What this task involves: Repeat, exactly and in full, the lines of the listing below, but without any pictures.

+++

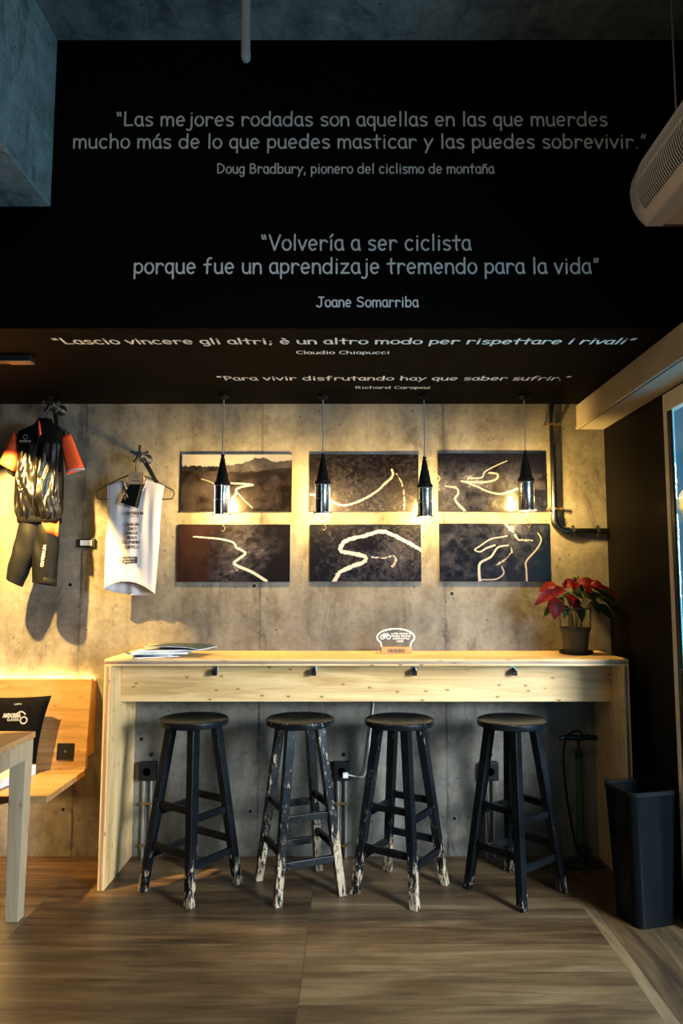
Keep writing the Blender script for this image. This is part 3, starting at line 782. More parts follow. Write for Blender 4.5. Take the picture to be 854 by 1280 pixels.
# ================================================================== PENDANT LAMPS
def pendant(x, y, zt, rz, label):
    """zt = top of the rubber cone"""
    t = thing('pendant_lamp', label, 'lamp', (x, y, ZS), 0, 'inspection lamps over the bar')
    z = zt-ZS
    b = MB(); b.lathe([(.001, 0), (.030, 0), (.030, -.012), (.022, -.022), (.008, -.030), (.001, -.032)], 24); b.build('ceiling_rose', M['rubber'], t)
    b = MB(); b.tube([(0, 0, -.028), (.002, 0, z*.5), (0, 0, z+.01)], .0035, 8); b.build('cord', M['cord'], t)
    b = MB(); b.lathe([(.004, z+.012), (.009, z+.010), (.010, z), (.0065, z-.006), (.012, z-.012), (.014, z-.034), (.017, z-.038), (.019, z-.062), (.023, z-.068), (.0255, z-.092), (.029, z-.098), (.033, z-.130), (.037, z-.138), (.043, z-.142), (.044, z-.152), (.040, z-.158), (.004, z-.158)], 28)
    b.build('rubber_handle', M['rubber'], t)
    zc, zb = z-.158, z-.318
    # half-round steel shield towards the room, open to the wall
    e = Matrix.Rotation(rz, 4, 'Z')
    b = MB(); a0, a1 = PI+math.radians(0)+rz, 2*PI+math.radians(0)+rz
    b.lathe([(.040, zc), (.0405, zc-.012), (.0385, zc-.016), (.0385, zb+.012), (.0405, zb+.008), (.0405, zb)], 24, a0=a0-.25, a1=a1+.25)
    b.build('shield', M['steel'], t, thick=.0012)
    b = MB()
    for zz in (zc-.004, (zc+zb)/2, zb+.002):
        b.tube([(.0425*math.cos(k*PI/16), .0425*math.sin(k*PI/16), zz) for k in range(33)], .0016, 6)
    for k in range(6):
        a = rz+k*PI/3+.26; c_, s_ = math.cos(a), math.sin(a)
        b.tube([(.0425*c_, .0425*s_, zc), (.0425*c_, .0425*s_, zb)], .0015, 6)
    for a in (rz, rz+PI/2):
        c_, s_ = math.cos(a), math.sin(a)
        b.tube(smooth_path([(.0425*c_, .0425*s_, zb), (.036*c_, .036*s_, zb-.018), (.016*c_, .016*s_, zb-.036), (0, 0, zb-.042), (-.016*c_, -.016*s_, zb-.036), (-.036*c_, -.036*s_, zb-.018), (-.0425*c_, -.0425*s_, zb)], 4), .0016, 6)
    b.box(-.051, -.041, -.005, .005, zb-.002, zb+.008); b.box(.041, .051, -.005, .005, zb-.002, zb+.008)
    b.build('cage', M['zinc'], t)
    b = MB(); q = smooth_path([(0, 0, zb-.042), (.004, 0, zb-.052), (.016, 0, zb-.066), (.017, 0, zb-.080), (.008, 0, zb-.088), (-.001, 0, zb-.082)], 5)
    b.tube(q, .0018, 6); b.build('hook', M['brass'], t)
    b = MB(); b.lathe([(.001, zc-.002), (.013, zc-.002), (.014, zc-.035), (.001, zc-.036)], 16); b.build('socket', M['black_plastic'], t)
    b = MB(); zb0 = zc-.036
    b.lathe([(.001, zb0), (.010, zb0-.003), (.012, zb0-.018), (.020, zb0-.036), (.0235, zb0-.054), (.021, zb0-.070), (.012, zb0-.080), (.001, zb0-.083)], 20)
    b.build('bulb', M['bulb'], t)
    return t
pendant(-.701, 3.86, 2.160, .35, 'first pendant lamp from the left, black cone and steel cage, before the mountain print')
pendant(-.158, 3.86, 2.166, .15, 'second pendant lamp from the left, before the left edge of the upper middle print')
pendant(.394, 3.86, 2.148, -.1, 'third pendant lamp from the left, hanging lowest, between two upper prints')
pendant(.942, 3.86, 2.182, -.3, 'fourth pendant lamp, rightmost and highest, before the switchback print')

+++

Response to this task:
Keep writing the Blender script for this image. This is part 3, starting at line 782. More parts follow. Write for Blender 4.5. Take the picture to be 854 by 1280 pixels.
# ================================================================== PENDANT LAMPS
def pendant(x, y, zt, rz, label):
    """zt = top of the rubber cone"""
    t = thing('pendant_lamp', label, 'lamp', (x, y, ZS), 0, 'inspection lamps over the bar')
    z = zt-ZS
    b = MB(); b.lathe([(.001, 0), (.030, 0), (.030, -.012), (.022, -.022), (.008, -.030), (.001, -.032)], 24); b.build('ceiling_rose', M['rubber'], t)
    b = MB(); b.tube([(0, 0, -.028), (.002, 0, z*.5), (0, 0, z+.01)], .0035, 8); b.build('cord', M['cord'], t)
    b = MB(); b.lathe([(.004, z+.012), (.009, z+.010), (.010, z), (.0065, z-.006), (.012, z-.012), (.014, z-.034), (.017, z-.038), (.019, z-.062), (.023, z-.068), (.0255, z-.092), (.029, z-.098), (.033, z-.130), (.037, z-.138), (.043, z-.142), (.044, z-.152), (.040, z-.158), (.004, z-.158)], 28)
    b.build('rubber_handle', M['rubber'], t)
    zc, zb = z-.158, z-.318
    # half-round steel shield towards the room, open to the wall
    e = Matrix.Rotation(rz, 4, 'Z')
    b = MB(); a0, a1 = PI+math.radians(0)+rz, 2*PI+math.radians(0)+rz
    b.lathe([(.040, zc), (.0405, zc-.012), (.0385, zc-.016), (.0385, zb+.012), (.0405, zb+.008), (.0405, zb)], 24, a0=a0-.25, a1=a1+.25)
    b.build('shield', M['steel'], t, thick=.0012)
    b = MB()
    for zz in (zc-.004, (zc+zb)/2, zb+.002):
        b.tube([(.0425*math.cos(k*PI/16), .0425*math.sin(k*PI/16), zz) for k in range(33)], .0016, 6)
    for k in range(6):
        a = rz+k*PI/3+.26; c_, s_ = math.cos(a), math.sin(a)
        b.tube([(.0425*c_, .0425*s_, zc), (.0425*c_, .0425*s_, zb)], .0015, 6)
    for a in (rz, rz+PI/2):
        c_, s_ = math.cos(a), math.sin(a)
        b.tube(smooth_path([(.0425*c_, .0425*s_, zb), (.036*c_, .036*s_, zb-.018), (.016*c_, .016*s_, zb-.036), (0, 0, zb-.042), (-.016*c_, -.016*s_, zb-.036), (-.036*c_, -.036*s_, zb-.018), (-.0425*c_, -.0425*s_, zb)], 4), .0016, 6)
    b.box(-.051, -.041, -.005, .005, zb-.002, zb+.008); b.box(.041, .051, -.005, .005, zb-.002, zb+.008)
    b.build('cage', M['zinc'], t)
    b = MB(); q = smooth_path([(0, 0, zb-.042), (.004, 0, zb-.052), (.016, 0, zb-.066), (.017, 0, zb-.080), (.008, 0, zb-.088), (-.001, 0, zb-.082)], 5)
    b.tube(q, .0018, 6); b.build('hook', M['brass'], t)
    b = MB(); b.lathe([(.001, zc-.002), (.013, zc-.002), (.014, zc-.035), (.001, zc-.036)], 16); b.build('socket', M['black_plastic'], t)
    b = MB(); zb0 = zc-.036
    b.lathe([(.001, zb0), (.010, zb0-.003), (.012, zb0-.018), (.020, zb0-.036), (.0235, zb0-.054), (.021, zb0-.070), (.012, zb0-.080), (.001, zb0-.083)], 20)
    b.build('bulb', M['bulb'], t)
    return t
pendant(-.701, 3.86, 2.160, .35, 'first pendant lamp from the left, black cone and steel cage, before the mountain print')
pendant(-.158, 3.86, 2.166, .15, 'second pendant lamp from the left, before the left edge of the upper middle print')
pendant(.394, 3.86, 2.148, -.1, 'third pendant lamp from the left, hanging lowest, between two upper prints')
pendant(.942, 3.86, 2.182, -.3, 'fourth pendant lamp, rightmost and highest, before the switchback print')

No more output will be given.